Select all lines with the string "Blender" in them, and copy those lines.

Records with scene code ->
......

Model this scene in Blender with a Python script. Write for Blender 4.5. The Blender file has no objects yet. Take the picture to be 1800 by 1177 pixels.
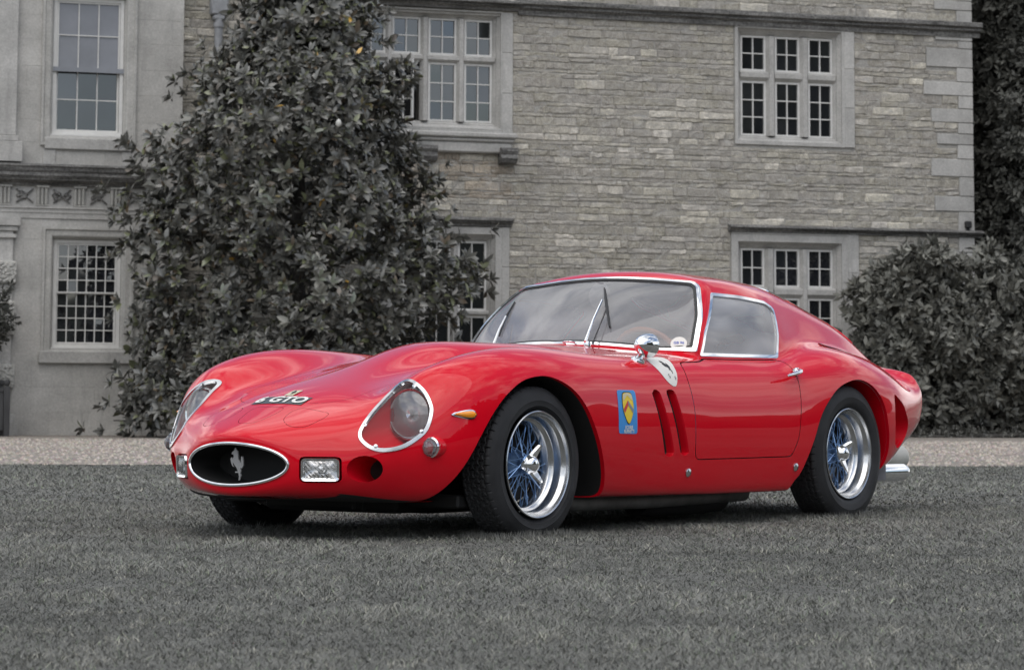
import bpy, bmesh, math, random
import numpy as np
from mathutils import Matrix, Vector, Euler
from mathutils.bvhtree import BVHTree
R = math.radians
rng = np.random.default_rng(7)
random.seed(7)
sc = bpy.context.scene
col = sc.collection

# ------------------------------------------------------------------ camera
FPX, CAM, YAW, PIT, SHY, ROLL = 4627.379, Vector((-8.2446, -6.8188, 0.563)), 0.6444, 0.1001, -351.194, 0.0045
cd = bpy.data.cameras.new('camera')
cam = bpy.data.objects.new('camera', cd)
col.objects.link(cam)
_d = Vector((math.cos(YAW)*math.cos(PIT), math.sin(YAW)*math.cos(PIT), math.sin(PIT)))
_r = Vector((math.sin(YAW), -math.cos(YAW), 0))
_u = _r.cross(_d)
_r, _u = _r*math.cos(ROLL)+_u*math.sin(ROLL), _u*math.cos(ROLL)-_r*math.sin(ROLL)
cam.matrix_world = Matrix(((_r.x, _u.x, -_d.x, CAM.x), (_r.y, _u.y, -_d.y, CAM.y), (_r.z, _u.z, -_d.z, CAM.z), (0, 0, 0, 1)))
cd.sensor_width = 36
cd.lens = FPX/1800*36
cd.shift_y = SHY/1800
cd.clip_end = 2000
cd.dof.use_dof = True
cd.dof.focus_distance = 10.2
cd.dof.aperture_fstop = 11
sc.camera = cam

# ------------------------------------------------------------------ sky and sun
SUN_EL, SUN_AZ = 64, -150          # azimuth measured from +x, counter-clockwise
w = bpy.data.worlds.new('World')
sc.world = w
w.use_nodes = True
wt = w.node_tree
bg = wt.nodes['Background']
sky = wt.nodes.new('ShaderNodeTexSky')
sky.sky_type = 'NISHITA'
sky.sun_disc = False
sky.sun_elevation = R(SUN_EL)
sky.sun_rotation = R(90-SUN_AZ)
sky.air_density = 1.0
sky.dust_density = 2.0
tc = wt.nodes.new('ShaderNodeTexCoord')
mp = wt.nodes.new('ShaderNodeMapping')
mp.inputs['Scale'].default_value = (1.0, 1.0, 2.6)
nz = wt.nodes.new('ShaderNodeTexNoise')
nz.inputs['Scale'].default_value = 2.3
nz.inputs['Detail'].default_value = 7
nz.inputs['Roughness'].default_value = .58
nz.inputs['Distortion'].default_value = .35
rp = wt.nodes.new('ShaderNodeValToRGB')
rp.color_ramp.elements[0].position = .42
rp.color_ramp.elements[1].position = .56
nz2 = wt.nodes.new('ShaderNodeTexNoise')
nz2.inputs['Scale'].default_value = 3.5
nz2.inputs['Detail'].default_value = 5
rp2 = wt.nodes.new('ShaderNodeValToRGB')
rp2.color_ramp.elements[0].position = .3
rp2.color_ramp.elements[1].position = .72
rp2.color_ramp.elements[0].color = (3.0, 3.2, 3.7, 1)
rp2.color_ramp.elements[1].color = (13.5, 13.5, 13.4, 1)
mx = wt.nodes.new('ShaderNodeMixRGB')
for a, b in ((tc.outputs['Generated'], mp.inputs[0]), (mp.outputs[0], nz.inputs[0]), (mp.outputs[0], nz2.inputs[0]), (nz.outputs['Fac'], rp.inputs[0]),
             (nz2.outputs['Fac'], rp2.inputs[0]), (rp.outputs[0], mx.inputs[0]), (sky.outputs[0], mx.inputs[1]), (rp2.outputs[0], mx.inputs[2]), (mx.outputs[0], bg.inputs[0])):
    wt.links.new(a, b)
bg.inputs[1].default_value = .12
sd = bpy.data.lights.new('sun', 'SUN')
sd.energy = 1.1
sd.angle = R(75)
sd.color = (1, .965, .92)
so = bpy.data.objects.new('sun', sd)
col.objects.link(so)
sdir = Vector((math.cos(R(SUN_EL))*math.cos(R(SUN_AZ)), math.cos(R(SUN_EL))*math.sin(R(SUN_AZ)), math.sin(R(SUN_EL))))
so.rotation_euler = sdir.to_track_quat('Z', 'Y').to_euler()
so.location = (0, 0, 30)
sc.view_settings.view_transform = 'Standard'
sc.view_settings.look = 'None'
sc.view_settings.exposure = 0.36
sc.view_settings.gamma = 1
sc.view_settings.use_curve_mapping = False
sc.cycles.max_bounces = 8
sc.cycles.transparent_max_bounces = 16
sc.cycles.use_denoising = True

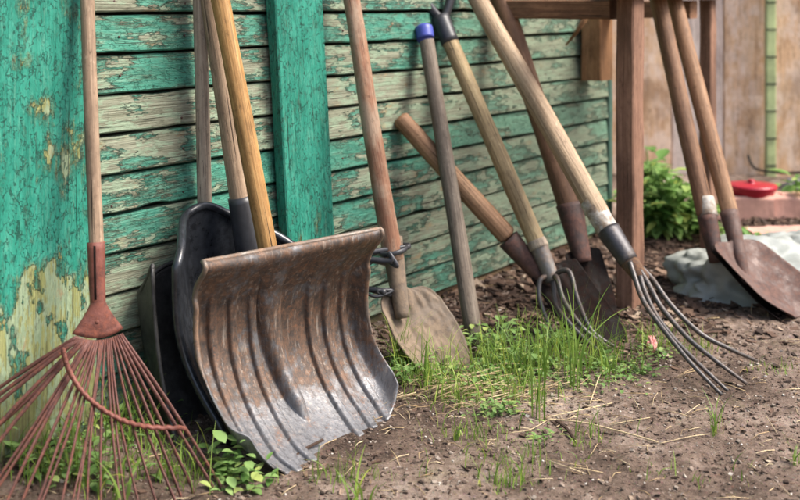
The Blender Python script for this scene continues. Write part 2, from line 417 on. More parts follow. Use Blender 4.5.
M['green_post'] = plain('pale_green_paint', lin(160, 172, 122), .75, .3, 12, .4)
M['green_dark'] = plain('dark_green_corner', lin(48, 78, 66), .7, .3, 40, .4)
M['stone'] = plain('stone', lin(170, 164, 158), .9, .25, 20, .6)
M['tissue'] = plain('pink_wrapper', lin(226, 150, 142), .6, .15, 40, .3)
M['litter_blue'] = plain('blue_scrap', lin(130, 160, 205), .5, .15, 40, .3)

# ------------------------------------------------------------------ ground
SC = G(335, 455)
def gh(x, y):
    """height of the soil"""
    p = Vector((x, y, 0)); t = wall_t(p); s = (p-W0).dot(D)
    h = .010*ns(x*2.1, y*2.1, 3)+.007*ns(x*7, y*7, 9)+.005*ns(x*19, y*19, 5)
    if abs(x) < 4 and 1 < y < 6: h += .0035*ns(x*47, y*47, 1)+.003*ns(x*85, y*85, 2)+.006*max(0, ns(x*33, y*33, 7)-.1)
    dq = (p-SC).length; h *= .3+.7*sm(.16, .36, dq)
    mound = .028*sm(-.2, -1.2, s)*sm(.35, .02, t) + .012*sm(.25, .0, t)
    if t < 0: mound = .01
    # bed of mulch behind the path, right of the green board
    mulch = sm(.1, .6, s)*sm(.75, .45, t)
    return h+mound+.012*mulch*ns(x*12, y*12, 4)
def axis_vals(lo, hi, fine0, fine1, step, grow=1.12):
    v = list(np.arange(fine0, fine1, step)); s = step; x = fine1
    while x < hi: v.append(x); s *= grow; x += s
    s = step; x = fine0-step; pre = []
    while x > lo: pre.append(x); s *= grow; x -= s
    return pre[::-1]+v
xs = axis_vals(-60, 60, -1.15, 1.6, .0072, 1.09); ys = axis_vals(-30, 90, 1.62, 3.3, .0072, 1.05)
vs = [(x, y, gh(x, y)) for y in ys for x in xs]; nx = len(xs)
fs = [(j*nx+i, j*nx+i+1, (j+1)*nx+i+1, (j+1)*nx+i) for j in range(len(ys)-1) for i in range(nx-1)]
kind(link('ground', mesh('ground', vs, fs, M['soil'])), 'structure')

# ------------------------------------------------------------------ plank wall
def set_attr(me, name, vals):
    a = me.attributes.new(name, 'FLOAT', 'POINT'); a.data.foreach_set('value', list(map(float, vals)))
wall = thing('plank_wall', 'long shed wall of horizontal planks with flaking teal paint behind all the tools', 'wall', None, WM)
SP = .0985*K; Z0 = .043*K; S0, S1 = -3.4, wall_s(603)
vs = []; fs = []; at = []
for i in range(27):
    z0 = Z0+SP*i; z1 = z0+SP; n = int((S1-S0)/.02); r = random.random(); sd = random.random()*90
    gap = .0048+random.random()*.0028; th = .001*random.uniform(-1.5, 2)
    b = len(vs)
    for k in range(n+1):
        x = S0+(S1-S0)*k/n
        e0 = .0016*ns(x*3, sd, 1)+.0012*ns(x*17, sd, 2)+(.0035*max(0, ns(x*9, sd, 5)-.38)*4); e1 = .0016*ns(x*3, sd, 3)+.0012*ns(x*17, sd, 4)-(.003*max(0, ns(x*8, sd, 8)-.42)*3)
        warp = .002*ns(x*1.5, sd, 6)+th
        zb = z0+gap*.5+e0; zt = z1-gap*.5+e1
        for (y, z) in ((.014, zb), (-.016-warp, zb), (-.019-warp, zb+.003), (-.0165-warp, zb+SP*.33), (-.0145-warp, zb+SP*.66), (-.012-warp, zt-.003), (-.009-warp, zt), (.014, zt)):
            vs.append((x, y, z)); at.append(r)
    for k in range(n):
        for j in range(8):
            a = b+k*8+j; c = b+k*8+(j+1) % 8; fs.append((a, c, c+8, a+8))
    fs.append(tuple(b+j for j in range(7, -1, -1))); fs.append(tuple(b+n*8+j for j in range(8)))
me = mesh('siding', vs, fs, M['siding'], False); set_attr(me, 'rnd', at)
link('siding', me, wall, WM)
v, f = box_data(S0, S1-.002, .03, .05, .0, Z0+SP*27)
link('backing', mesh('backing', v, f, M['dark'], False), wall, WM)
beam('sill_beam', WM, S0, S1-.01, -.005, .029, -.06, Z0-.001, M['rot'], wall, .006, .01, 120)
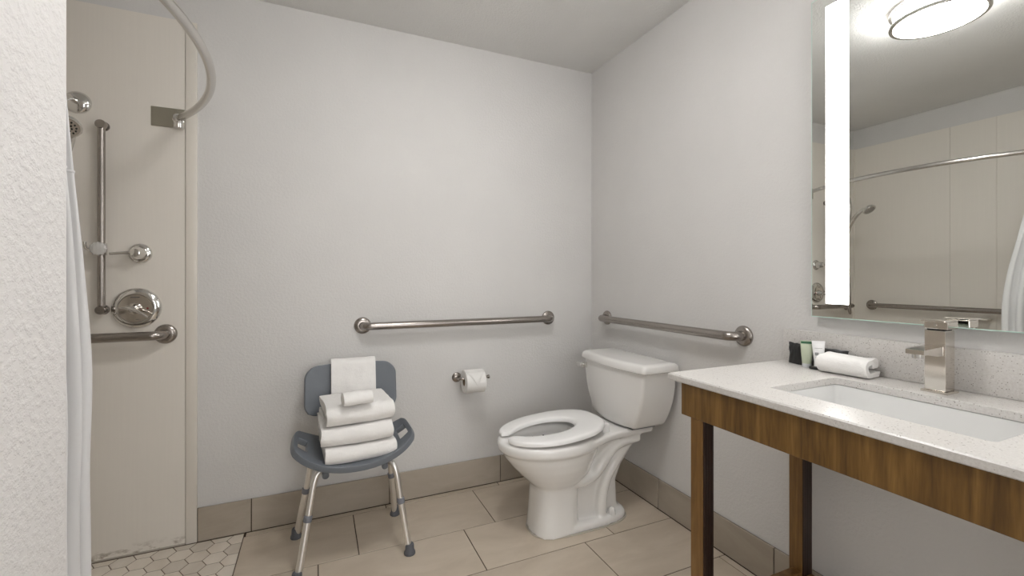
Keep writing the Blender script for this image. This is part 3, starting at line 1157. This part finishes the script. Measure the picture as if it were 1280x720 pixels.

......

FINAL ANSWER ->
Model this scene in Blender with a Python script. Write for Blender 4.5. The Blender file has no objects yet. Take the picture to be 1800 by 1177 pixels.
The Blender Python script for this scene continues. Write part 2, from line 417 on. More parts follow. Use Blender 4.5.
Keep writing the Blender script for this image. This is part 3, starting at line 1157. This part finishes the script. Measure the picture as if it were 1280x720 pixels.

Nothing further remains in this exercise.